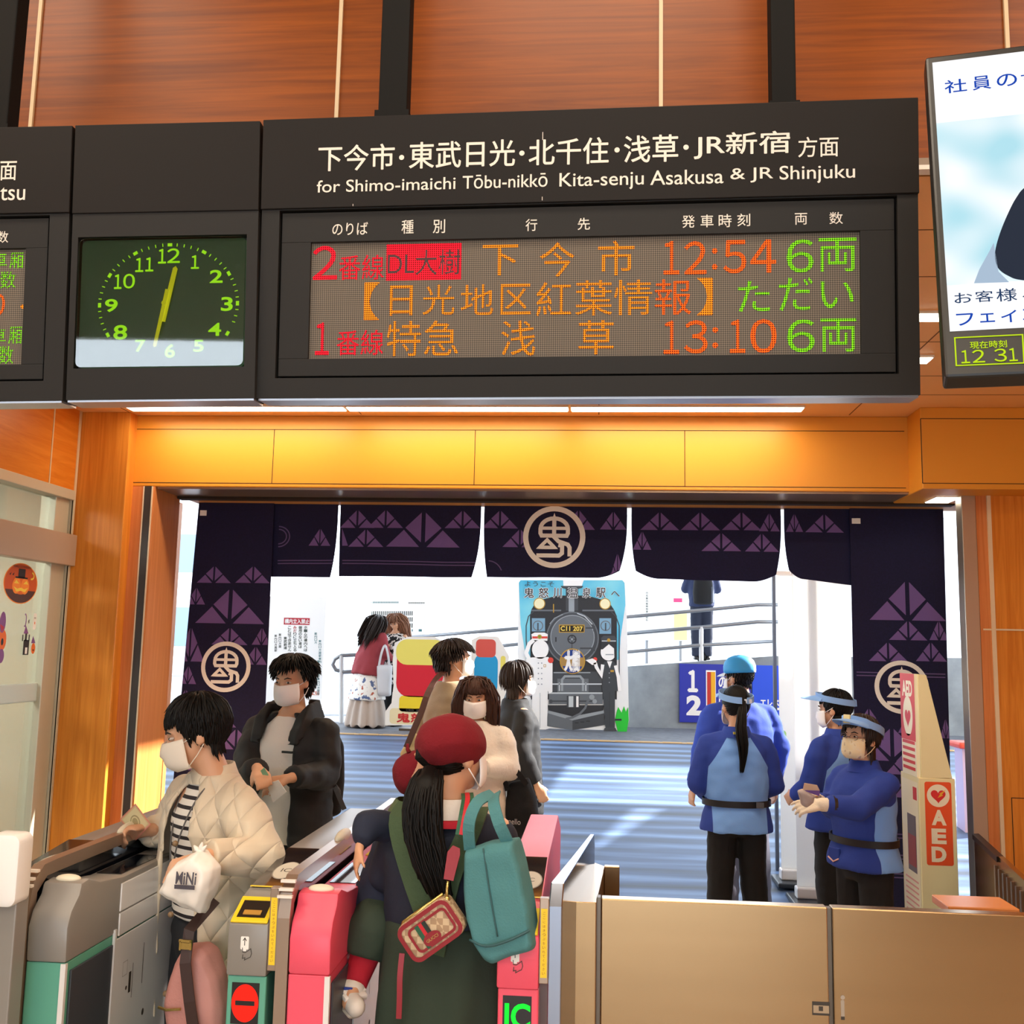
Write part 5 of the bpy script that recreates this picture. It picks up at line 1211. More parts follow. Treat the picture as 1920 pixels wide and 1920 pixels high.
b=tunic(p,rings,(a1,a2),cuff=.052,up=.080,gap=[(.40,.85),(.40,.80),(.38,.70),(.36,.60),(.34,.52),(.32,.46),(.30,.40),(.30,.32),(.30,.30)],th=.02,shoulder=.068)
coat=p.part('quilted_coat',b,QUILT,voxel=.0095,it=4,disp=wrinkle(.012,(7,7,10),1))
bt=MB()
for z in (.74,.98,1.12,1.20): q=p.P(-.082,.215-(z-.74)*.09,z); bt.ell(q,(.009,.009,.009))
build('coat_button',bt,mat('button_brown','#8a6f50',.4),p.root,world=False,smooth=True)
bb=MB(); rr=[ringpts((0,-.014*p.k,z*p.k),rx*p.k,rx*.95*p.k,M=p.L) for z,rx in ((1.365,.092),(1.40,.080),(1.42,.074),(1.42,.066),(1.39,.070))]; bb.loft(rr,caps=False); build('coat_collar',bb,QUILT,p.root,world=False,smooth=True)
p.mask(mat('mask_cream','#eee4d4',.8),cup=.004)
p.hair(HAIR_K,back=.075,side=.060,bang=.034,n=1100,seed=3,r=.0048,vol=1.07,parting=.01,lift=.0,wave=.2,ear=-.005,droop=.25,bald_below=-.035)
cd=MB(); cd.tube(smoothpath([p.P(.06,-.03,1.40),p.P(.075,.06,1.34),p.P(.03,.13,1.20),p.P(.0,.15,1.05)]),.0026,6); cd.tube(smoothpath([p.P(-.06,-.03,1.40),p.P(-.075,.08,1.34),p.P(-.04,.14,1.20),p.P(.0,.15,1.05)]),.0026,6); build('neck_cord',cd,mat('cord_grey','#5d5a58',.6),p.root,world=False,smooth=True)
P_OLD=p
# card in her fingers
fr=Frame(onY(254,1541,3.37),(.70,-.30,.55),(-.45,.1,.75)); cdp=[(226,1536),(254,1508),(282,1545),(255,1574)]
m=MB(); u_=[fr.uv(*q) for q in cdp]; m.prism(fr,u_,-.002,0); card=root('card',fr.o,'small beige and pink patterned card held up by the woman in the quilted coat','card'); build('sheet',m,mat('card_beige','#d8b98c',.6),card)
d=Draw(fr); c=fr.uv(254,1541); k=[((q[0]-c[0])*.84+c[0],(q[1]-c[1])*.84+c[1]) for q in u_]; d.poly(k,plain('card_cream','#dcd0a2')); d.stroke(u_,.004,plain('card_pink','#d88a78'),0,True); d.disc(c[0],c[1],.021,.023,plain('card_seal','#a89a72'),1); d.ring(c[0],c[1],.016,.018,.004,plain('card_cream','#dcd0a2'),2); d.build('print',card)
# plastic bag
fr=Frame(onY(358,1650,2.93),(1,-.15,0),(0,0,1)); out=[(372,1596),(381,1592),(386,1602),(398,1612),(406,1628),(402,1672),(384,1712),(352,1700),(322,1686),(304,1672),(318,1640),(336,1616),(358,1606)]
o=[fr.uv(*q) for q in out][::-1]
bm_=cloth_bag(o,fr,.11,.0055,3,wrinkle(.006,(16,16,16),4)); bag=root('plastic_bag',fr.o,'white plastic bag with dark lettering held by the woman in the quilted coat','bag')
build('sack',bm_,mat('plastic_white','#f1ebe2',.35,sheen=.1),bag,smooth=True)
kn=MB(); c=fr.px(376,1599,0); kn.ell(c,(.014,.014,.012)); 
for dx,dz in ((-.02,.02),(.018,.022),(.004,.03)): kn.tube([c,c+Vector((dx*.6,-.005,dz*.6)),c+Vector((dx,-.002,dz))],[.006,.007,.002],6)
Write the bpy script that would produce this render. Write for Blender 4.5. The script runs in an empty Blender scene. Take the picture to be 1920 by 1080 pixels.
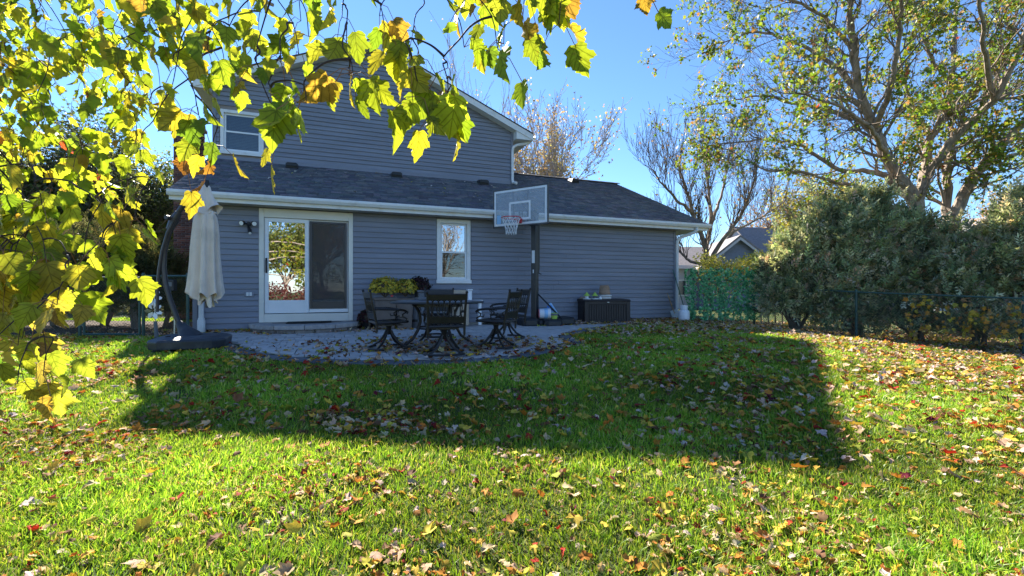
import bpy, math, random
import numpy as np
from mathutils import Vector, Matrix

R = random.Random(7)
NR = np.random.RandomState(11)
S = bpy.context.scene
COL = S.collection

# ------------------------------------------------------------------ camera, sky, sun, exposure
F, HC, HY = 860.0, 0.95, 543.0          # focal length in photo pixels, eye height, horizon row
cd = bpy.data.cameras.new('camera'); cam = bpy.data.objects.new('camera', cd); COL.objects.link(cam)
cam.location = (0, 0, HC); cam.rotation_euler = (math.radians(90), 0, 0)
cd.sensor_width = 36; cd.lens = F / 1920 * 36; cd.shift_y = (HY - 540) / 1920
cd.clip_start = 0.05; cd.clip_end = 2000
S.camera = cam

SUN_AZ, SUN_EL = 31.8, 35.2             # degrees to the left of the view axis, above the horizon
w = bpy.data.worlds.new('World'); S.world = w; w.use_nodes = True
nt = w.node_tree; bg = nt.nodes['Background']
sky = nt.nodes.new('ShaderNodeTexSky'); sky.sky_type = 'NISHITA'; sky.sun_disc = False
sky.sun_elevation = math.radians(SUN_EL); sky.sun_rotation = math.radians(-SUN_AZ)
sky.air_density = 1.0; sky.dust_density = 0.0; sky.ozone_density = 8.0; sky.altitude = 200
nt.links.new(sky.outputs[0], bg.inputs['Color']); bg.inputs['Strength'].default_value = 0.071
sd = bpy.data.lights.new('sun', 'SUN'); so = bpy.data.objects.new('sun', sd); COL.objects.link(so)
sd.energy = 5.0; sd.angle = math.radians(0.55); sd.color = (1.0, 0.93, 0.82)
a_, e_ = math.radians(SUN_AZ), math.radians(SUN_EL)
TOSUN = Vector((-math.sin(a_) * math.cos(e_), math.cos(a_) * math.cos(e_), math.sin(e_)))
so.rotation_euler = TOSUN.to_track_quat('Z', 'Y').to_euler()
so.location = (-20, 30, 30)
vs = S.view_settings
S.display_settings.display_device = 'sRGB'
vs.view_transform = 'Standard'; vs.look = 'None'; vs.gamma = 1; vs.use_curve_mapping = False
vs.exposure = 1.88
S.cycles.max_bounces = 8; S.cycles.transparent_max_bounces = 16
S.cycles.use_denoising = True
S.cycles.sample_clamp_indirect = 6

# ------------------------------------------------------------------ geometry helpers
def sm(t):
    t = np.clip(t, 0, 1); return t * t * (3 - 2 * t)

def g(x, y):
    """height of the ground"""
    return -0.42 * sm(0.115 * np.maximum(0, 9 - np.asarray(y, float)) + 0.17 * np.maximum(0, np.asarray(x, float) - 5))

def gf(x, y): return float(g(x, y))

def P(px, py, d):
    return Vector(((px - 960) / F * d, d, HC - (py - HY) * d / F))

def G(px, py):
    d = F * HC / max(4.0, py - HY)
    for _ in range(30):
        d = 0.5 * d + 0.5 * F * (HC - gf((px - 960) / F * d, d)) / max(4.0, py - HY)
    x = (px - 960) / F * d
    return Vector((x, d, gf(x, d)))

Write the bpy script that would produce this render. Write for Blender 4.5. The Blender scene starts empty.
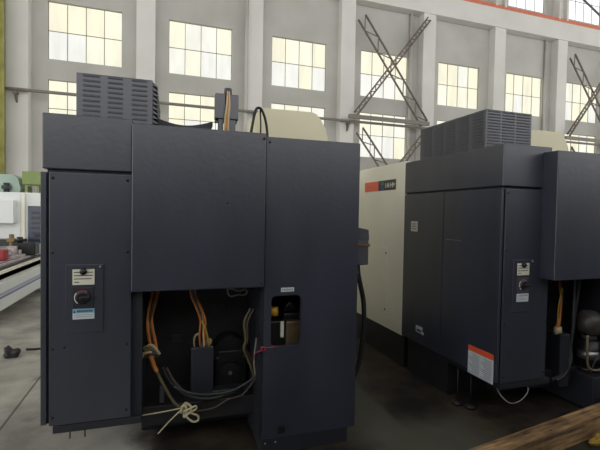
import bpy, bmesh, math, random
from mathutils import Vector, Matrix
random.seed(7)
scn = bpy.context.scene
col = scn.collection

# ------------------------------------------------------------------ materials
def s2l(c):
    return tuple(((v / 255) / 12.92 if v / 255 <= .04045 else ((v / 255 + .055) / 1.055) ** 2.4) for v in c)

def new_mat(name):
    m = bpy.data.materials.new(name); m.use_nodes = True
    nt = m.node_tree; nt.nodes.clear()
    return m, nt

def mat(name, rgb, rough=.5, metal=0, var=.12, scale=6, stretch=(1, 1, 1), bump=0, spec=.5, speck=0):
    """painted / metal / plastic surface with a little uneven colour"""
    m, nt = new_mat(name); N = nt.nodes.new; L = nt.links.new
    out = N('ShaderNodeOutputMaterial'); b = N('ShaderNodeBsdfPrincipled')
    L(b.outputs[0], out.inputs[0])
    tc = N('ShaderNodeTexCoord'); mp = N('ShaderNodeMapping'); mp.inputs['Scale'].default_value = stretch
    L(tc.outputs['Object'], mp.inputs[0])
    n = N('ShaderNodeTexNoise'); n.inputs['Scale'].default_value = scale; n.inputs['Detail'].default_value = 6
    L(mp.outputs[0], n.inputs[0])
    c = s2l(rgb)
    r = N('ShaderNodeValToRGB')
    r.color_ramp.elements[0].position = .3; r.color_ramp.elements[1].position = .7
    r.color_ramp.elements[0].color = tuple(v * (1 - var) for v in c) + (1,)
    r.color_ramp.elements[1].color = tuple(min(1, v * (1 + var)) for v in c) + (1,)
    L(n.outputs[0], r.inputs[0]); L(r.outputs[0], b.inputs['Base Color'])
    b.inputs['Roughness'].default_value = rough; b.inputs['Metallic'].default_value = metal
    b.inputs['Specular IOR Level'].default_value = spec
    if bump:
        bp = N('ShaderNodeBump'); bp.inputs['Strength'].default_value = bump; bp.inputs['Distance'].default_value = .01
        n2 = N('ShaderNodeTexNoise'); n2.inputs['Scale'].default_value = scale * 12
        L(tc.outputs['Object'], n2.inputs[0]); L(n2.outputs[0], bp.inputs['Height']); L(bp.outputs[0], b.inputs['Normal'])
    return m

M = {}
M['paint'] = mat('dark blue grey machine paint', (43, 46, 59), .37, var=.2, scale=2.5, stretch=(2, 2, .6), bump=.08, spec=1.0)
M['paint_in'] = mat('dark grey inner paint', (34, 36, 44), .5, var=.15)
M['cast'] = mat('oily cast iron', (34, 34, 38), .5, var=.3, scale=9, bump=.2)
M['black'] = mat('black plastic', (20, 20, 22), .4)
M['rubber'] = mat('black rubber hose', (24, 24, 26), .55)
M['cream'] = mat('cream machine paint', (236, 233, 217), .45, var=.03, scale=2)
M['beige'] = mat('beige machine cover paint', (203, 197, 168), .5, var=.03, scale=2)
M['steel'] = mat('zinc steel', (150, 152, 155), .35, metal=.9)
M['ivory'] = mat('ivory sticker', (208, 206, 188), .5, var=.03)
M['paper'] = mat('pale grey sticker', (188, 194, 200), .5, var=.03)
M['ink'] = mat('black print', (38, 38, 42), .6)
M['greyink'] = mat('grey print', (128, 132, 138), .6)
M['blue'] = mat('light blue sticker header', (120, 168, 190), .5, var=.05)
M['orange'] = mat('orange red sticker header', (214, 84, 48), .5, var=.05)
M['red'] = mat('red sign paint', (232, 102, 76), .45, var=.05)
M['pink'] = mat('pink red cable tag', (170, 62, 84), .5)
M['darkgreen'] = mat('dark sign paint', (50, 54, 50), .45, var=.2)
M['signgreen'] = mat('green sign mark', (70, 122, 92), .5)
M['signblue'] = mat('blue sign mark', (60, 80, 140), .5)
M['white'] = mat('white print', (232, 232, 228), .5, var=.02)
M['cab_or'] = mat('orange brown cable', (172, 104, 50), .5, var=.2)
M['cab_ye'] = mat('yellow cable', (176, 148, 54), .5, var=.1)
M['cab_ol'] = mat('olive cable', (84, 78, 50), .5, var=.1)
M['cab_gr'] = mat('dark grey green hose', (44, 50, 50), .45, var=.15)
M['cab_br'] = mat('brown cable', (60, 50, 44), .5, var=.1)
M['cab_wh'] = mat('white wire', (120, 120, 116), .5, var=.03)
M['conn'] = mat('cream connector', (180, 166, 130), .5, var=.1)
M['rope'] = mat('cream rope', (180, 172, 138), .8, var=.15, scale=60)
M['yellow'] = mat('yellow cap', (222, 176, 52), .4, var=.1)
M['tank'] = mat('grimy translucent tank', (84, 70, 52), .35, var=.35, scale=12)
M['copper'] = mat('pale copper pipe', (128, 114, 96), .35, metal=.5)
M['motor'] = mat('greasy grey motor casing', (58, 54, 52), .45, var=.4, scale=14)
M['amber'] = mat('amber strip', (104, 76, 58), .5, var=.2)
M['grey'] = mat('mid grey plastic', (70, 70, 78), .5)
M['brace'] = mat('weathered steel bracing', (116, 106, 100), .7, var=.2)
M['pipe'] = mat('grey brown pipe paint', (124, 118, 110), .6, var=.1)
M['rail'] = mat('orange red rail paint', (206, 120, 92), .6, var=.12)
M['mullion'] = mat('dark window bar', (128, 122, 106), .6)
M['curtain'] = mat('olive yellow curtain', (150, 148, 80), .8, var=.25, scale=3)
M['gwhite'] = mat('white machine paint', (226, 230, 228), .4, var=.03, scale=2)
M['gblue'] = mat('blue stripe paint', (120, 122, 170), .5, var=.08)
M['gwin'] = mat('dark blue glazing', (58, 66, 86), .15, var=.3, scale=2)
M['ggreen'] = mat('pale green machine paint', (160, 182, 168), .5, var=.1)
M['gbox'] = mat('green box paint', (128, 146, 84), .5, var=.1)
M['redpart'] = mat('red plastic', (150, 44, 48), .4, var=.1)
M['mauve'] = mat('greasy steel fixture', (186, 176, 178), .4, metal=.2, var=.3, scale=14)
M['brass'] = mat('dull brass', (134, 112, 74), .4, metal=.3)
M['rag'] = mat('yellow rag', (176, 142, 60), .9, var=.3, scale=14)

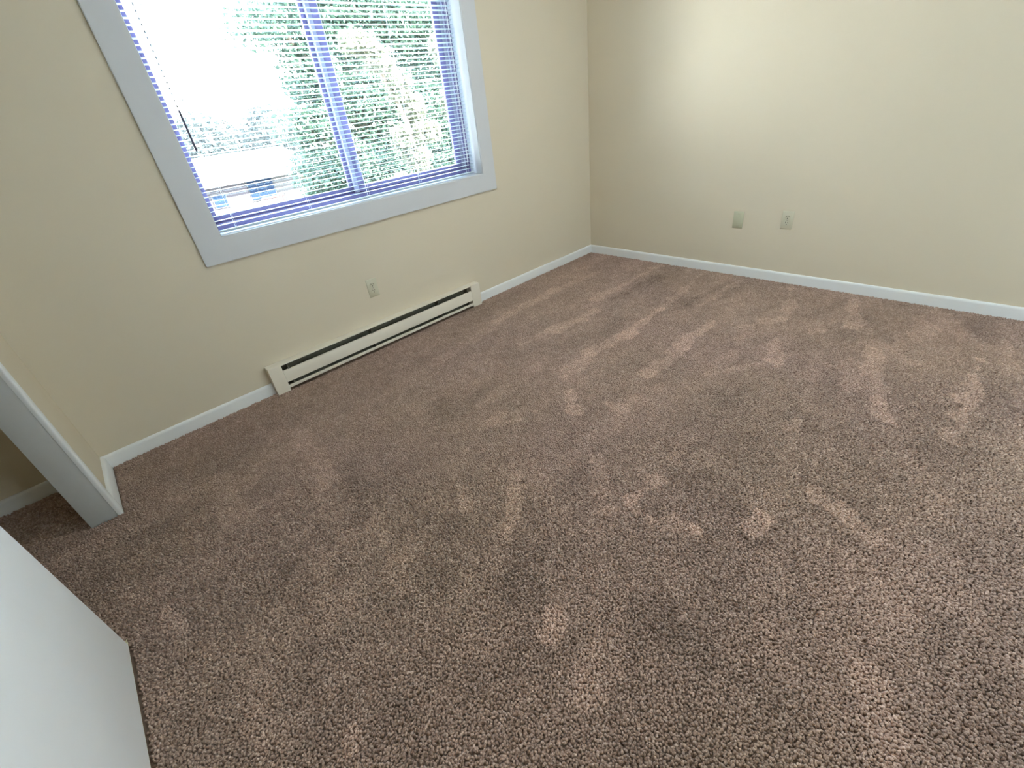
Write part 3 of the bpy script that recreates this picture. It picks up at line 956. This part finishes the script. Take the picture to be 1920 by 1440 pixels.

● REQUIREMENT:
Nothing but the lines above, starting at the line that contains "scene starts empty." and ending at the line that contains "return m, nt", should be given again, exactly and without the pictures.

● FINAL RESULT:
Write the bpy script that would produce this render. Write for Blender 4.5. The Blender scene starts empty.
import bpy, bmesh, math, random
from mathutils import Vector, Matrix
random.seed(7)
scn = bpy.context.scene
col = scn.collection

# ------------------------------------------------------------------ materials
def s2l(c):
    return tuple(((v / 255) / 12.92 if v / 255 <= .04045 else ((v / 255 + .055) / 1.055) ** 2.4) for v in c)

def new_mat(name):
    m = bpy.data.materials.new(name); m.use_nodes = True
    nt = m.node_tree; nt.nodes.clear()
    return m, nt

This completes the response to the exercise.